The Initiatives for Dialogue and Empowerment through Alternative Legal Services (IDEALS) is conducting a series of legal missions in Marawi and neighboring areas with a large concentration of internally displaced persons.

IDEALS has found that the primary concern of the evacuees is on their legal identification or the lack thereof.

55 per cent of the 1,745 assisted IDPs do not have their ID cards from when they fled from Marawi. Some have left their documents due to panic and fear, while some are due to non-registration. These findings are just from 10 barangays during the first two weeks of the legal missions.

The importance of legal identification is further accentuated in the ongoing humanitarian crisis in Mindanao. The tense situation in Marawi and the proclamation of Martial Law in Mindanao have called for tighter security measures through numerous checkpoints. Without identification documents, the mobility of the evacuees is hindered.

Those caught without IDs are detained for hours until further proof is produced. Even Cotabato City has already implemented a “No ID, No Entry” policy. There are also reports that some relief assistance providers require IDs from the evacuees. Additionally, identification documents are required when accessing claims and benefits from government agencies.

The ID system, therefore, is a gateway, not only for recognition, but to access basic social services.

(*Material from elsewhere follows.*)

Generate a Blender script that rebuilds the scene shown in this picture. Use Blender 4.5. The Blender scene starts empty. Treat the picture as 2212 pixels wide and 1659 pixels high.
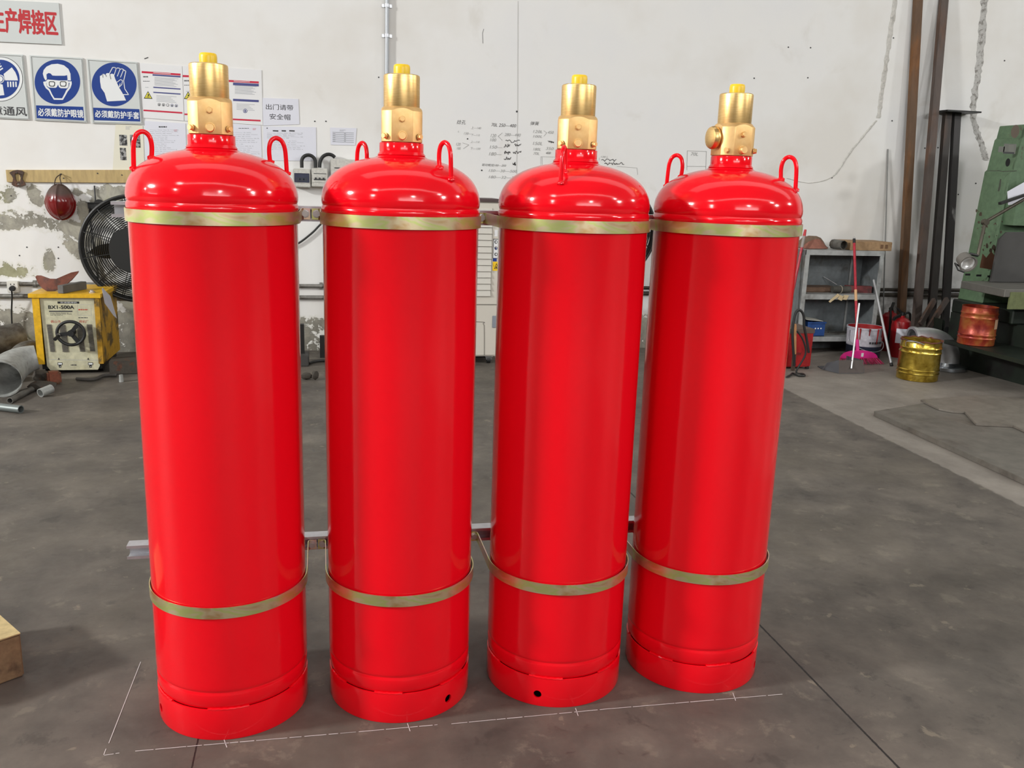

Police authorities, in a forum last July 4 in Pampanga, toyed with the idea of rolling out a Muslim ID system in Central Luzon. The scheme was lifted from the current practice in Paniqui, Tarlac. Their reason for such is to barricade terrorism and weed out persons of interest in lieu of the Marawi Crisis. But identification systems should never be used to discriminate between identities and religions but to support and strengthen rights.

This Muslim ID scheme is not only prejudicial, but is also a diversion from the paramount issue of the lack of legal identification in Mindanao and Muslim communities.

In 2013, Plan International estimated that more than 30 per cent of ARMM’s population are not registered. The low number of registration is caused by the inaccessibility of government offices in the area. Despite the existing systems for registration, the people in ARMM still receive subpar programs and assistance from the government. Moreover, the long tradition of dubious fees, grueling lines, and runarounds should be scrapped.

The people of Marawi and ARMM need an efficient, accessible, and free ID and civil registration system. The longer they are without one, the more they are vulnerable, and the more they lose access to government services.

Legal identification transcends race, age, status, gender, and religion. It is a basic human right and should be treated as one. We urge the government to prioritize and focus on providing what the people deserve: efficient services and basic human rights – no ifs, no buts.